Today I had my weekly discussion on John V’s the meaning crisis. The facilitator this morning asked what capital city describes your emotional state today.

I loved this question. At first I drew a blank, but then I felt Athens! In my memories it is sun kissed and dry, filled with ruins looking back towards prior greatness, but with confidence in current potential, vitality and beauty. Athens is a city that is filled with meaning. Whatever it is that meaning is… For me it is the triumph of quality over quantity. What does every moment feel like, how is each brick its own singular brick, how is this “ruin” beautiful and singular in its on going “decay” how it is qualitatively different today, than yesterday, different from 100 years ago, 1000 years ago.
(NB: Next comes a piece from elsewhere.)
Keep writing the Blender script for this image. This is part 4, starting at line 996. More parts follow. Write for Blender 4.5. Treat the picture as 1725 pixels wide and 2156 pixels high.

Some people said, Helsinki, Buenos Aires, Barcelona… All of these cities bring up a quality for me. They have an emotion, a personality, a singularity. I feel November in Helsinki, dark, cold and bright, blue black. I feel Buenos Aires, music and flow and broad streets, narrow streets, hidden squares and spaces, I feel Barcelona gaudi and the mediterranean and parks filled with pigeons.

In each of these feelings I feel people.